_OBJECTIVE_
Write out the opening lines of the data word for word, up to and including the line with "54, 90), 3)", and leave every picture and every later line out.

_DATA PROVIDED_
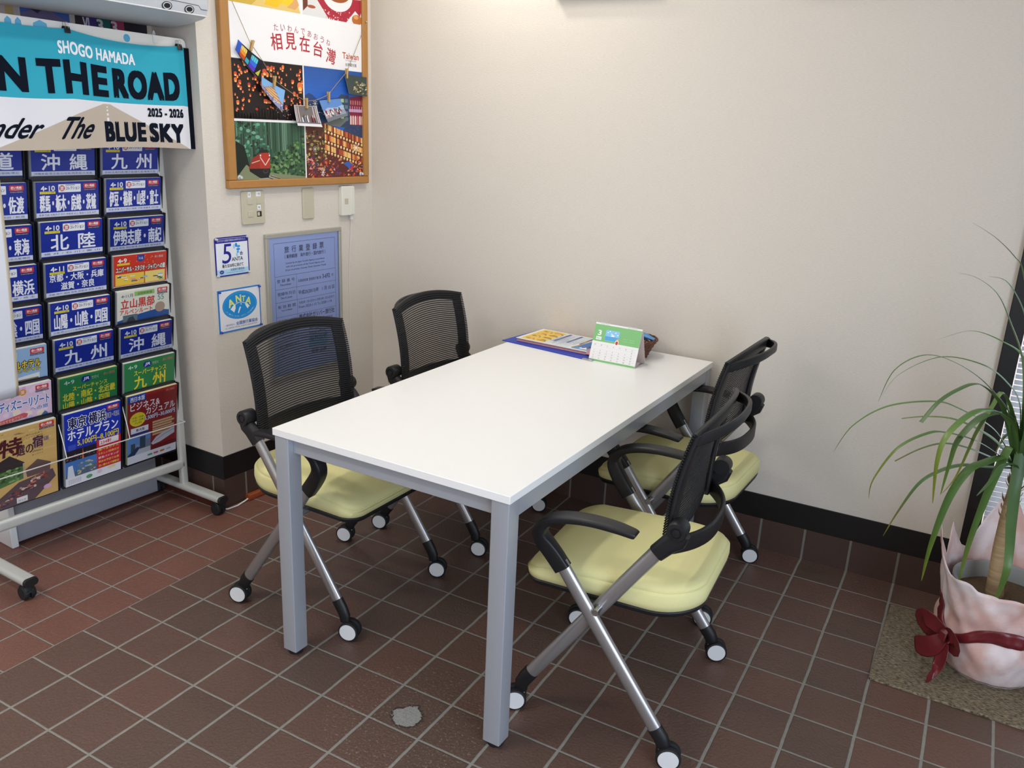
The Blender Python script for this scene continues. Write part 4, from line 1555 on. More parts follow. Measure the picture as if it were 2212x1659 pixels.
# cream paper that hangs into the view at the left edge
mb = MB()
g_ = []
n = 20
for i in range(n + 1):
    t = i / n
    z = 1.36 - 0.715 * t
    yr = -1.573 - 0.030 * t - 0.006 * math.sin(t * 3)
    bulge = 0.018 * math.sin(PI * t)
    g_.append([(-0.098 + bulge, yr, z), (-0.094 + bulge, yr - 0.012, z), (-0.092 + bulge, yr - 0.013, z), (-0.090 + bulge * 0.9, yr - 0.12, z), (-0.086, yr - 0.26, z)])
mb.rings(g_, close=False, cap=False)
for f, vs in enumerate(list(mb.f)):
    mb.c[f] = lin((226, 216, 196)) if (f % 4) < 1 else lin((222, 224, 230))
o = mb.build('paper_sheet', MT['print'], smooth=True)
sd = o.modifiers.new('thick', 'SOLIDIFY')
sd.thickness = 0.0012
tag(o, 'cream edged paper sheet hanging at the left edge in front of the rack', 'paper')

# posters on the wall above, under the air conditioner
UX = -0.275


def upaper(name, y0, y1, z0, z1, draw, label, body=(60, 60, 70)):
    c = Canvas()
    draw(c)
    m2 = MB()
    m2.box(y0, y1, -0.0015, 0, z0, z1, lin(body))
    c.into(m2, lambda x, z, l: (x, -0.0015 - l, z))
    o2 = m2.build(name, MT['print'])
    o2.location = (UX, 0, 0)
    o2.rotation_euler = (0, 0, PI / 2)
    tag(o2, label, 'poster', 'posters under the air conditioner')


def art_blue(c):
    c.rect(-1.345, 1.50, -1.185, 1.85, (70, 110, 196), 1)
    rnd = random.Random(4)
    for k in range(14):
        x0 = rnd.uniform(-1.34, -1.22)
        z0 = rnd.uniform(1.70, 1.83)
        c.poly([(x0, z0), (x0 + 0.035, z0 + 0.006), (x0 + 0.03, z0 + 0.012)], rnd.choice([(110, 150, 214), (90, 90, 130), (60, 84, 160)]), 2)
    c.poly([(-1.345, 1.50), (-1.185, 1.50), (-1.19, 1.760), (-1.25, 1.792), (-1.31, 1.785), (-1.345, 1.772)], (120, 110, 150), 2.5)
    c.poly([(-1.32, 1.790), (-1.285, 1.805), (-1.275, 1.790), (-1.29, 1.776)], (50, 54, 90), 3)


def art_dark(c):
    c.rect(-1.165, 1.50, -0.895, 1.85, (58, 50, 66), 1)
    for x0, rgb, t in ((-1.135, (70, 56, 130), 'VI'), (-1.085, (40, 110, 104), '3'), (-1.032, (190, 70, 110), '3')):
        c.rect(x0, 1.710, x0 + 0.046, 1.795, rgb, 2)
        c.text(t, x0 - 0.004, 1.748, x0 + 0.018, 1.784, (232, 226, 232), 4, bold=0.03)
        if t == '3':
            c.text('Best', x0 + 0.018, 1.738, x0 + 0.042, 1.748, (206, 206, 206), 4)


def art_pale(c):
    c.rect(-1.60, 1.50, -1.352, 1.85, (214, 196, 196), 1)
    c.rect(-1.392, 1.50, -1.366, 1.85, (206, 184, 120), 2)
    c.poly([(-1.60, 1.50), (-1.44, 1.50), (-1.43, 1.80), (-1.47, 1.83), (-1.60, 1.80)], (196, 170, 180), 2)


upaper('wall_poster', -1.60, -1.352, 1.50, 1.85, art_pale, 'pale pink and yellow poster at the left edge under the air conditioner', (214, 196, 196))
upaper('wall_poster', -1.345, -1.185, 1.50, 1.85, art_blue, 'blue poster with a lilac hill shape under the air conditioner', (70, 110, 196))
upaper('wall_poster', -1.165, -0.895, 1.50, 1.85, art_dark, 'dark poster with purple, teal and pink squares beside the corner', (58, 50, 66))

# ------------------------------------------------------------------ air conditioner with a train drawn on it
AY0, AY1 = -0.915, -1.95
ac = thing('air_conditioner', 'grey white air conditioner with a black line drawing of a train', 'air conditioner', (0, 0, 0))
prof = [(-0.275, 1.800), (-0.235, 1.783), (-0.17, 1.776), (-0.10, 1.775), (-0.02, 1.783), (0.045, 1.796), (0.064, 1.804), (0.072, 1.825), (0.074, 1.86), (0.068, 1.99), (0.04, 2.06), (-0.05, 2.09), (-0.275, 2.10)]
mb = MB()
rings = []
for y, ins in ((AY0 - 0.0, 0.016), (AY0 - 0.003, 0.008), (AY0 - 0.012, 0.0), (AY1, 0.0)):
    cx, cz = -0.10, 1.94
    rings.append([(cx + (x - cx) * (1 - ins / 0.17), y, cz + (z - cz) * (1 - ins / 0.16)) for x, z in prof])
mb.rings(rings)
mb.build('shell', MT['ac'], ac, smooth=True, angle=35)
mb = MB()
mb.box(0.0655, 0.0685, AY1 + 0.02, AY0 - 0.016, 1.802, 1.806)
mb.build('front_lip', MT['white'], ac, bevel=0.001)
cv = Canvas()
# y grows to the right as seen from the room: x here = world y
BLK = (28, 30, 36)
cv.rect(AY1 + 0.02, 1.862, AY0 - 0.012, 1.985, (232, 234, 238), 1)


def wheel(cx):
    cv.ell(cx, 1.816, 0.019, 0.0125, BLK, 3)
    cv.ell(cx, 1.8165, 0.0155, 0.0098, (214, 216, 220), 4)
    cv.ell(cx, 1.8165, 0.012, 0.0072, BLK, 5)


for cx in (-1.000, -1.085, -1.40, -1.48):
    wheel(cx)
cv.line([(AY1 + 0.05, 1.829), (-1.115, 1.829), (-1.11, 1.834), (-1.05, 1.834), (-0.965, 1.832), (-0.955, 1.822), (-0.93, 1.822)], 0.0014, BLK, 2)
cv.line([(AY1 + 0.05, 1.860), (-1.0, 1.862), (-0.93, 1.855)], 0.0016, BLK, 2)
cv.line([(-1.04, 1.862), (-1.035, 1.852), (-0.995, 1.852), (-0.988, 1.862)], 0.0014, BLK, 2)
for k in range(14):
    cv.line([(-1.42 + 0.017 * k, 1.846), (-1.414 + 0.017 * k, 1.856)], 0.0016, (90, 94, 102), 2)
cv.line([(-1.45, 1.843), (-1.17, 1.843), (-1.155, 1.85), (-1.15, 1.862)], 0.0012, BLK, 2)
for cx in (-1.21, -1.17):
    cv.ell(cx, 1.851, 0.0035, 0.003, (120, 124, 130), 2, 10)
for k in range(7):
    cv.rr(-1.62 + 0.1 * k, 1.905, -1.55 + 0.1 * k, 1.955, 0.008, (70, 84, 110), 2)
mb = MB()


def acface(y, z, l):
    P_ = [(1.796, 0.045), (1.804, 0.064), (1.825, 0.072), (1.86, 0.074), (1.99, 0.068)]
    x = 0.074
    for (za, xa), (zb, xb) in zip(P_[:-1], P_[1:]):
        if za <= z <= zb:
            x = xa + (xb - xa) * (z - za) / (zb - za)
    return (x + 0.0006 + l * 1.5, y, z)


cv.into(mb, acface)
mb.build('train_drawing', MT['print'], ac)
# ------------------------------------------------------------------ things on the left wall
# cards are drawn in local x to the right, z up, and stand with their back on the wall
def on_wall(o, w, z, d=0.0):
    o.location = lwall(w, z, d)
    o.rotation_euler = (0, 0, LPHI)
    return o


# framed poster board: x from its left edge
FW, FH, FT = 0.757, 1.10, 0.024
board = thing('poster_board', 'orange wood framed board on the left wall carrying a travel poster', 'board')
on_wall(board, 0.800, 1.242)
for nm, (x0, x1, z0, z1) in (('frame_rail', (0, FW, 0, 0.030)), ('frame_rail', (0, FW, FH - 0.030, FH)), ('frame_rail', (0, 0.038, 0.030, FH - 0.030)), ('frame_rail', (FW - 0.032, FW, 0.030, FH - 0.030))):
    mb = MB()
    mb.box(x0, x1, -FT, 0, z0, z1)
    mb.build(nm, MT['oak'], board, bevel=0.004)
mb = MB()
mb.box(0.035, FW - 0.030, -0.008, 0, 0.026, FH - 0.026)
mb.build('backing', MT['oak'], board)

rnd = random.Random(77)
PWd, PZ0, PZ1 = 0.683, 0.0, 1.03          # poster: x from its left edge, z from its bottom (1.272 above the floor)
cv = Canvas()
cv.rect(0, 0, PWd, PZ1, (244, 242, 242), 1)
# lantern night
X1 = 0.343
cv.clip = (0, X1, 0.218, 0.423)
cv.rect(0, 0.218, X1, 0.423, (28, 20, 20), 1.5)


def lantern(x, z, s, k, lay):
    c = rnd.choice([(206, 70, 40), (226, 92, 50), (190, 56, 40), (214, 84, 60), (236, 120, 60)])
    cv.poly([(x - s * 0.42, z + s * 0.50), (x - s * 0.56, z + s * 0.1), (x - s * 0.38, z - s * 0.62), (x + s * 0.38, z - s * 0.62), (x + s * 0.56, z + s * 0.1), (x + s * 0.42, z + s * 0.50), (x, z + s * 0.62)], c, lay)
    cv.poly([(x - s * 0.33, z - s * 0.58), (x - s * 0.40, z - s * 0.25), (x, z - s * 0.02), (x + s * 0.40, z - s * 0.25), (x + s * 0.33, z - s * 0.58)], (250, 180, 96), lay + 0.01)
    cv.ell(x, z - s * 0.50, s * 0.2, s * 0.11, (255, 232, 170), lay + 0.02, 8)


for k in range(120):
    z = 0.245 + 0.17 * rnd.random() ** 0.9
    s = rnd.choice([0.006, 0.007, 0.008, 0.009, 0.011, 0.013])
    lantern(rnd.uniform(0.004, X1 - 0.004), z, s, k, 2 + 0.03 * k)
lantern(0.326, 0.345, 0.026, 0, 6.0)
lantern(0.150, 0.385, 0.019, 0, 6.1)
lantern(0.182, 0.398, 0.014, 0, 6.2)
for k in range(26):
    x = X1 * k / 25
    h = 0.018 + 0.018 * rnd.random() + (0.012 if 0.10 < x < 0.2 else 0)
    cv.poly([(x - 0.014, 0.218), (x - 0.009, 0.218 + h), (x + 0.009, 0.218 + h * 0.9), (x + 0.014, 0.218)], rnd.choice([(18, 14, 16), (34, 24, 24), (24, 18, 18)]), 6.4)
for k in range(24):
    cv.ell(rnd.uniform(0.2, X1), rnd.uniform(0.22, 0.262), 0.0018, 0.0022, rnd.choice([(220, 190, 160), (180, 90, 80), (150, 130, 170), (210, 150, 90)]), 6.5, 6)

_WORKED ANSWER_
The Blender Python script for this scene continues. Write part 4, from line 1555 on. More parts follow. Measure the picture as if it were 2212x1659 pixels.
# cream paper that hangs into the view at the left edge
mb = MB()
g_ = []
n = 20
for i in range(n + 1):
    t = i / n
    z = 1.36 - 0.715 * t
    yr = -1.573 - 0.030 * t - 0.006 * math.sin(t * 3)
    bulge = 0.018 * math.sin(PI * t)
    g_.append([(-0.098 + bulge, yr, z), (-0.094 + bulge, yr - 0.012, z), (-0.092 + bulge, yr - 0.013, z), (-0.090 + bulge * 0.9, yr - 0.12, z), (-0.086, yr - 0.26, z)])
mb.rings(g_, close=False, cap=False)
for f, vs in enumerate(list(mb.f)):
    mb.c[f] = lin((226, 216, 196)) if (f % 4) < 1 else lin((222, 224, 230))
o = mb.build('paper_sheet', MT['print'], smooth=True)
sd = o.modifiers.new('thick', 'SOLIDIFY')
sd.thickness = 0.0012
tag(o, 'cream edged paper sheet hanging at the left edge in front of the rack', 'paper')

# posters on the wall above, under the air conditioner
UX = -0.275


def upaper(name, y0, y1, z0, z1, draw, label, body=(60, 60, 70)):
    c = Canvas()
    draw(c)
    m2 = MB()
    m2.box(y0, y1, -0.0015, 0, z0, z1, lin(body))
    c.into(m2, lambda x, z, l: (x, -0.0015 - l, z))
    o2 = m2.build(name, MT['print'])
    o2.location = (UX, 0, 0)
    o2.rotation_euler = (0, 0, PI / 2)
    tag(o2, label, 'poster', 'posters under the air conditioner')


def art_blue(c):
    c.rect(-1.345, 1.50, -1.185, 1.85, (70, 110, 196), 1)
    rnd = random.Random(4)
    for k in range(14):
        x0 = rnd.uniform(-1.34, -1.22)
        z0 = rnd.uniform(1.70, 1.83)
        c.poly([(x0, z0), (x0 + 0.035, z0 + 0.006), (x0 + 0.03, z0 + 0.012)], rnd.choice([(110, 150, 214), (90, 90, 130), (60, 84, 160)]), 2)
    c.poly([(-1.345, 1.50), (-1.185, 1.50), (-1.19, 1.760), (-1.25, 1.792), (-1.31, 1.785), (-1.345, 1.772)], (120, 110, 150), 2.5)
    c.poly([(-1.32, 1.790), (-1.285, 1.805), (-1.275, 1.790), (-1.29, 1.776)], (50, 54, 90), 3)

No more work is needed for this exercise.